Creo que, casi sin quererlo o queriéndolo, ve tú a saber, me he inventado el lugar para vivir de la forma en que cada ser humano debería vivir: irónicamente, es decir, doblemente, o triplemente; vivir en “profundidad de campo”, como la que inventaron los pintores del barroco y que luego Welles resucitó para el cine. En el salón de clase puedo a la vez ejercer la cinefilia, el cine˗clubismo y la docencia. Y es que, la docencia como el cine-clubismo son pasiones exigentes y extenuantes, y por tanto riesgosamente corrosivas; necesitan algo y muy poderoso para mantener los niveles, el ritmo, el charm: ese no sé qué está en las películas.


Aquí valdría la pena recordar que tras la cinefilia se oculta uno de los principios centrales del cine: el principio de placer; todas las películas satisfacen ya sea por vía sensorial, emotiva o intelectiva, ya sea por dosis o sobredosis de la repetición, con o sin variaciones.
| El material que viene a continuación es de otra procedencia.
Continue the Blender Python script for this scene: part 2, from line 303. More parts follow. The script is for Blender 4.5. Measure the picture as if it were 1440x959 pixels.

Y ese gozar cinematográfico está ligado tanto al pensar como al divertimento. El salón de clase, más aún cuando este está destinado a la enseñanza de contenidos relacionados con la historia del cine, se presta perfectamente para al fin cumplir la vieja fórmula romana del aprendizaje placentero: docere et delectare. No he durado con los cine-clubes pero tengo salones de clase que los conduzco como un cine-club, en el que incluso permito a los estudiantes comer y beber, para que el espectro de estímulos sea lo más amplio posible. Porque el cine, como ningún otro arte es capaz de involucrar todos los sentidos y sensaciones; prueben sino a escuchar a Marilyn cantando I wanna be loved by you casi al cierre de Dos adanes para una Eva. A esto yo llamo una verdadera pedagogía estética.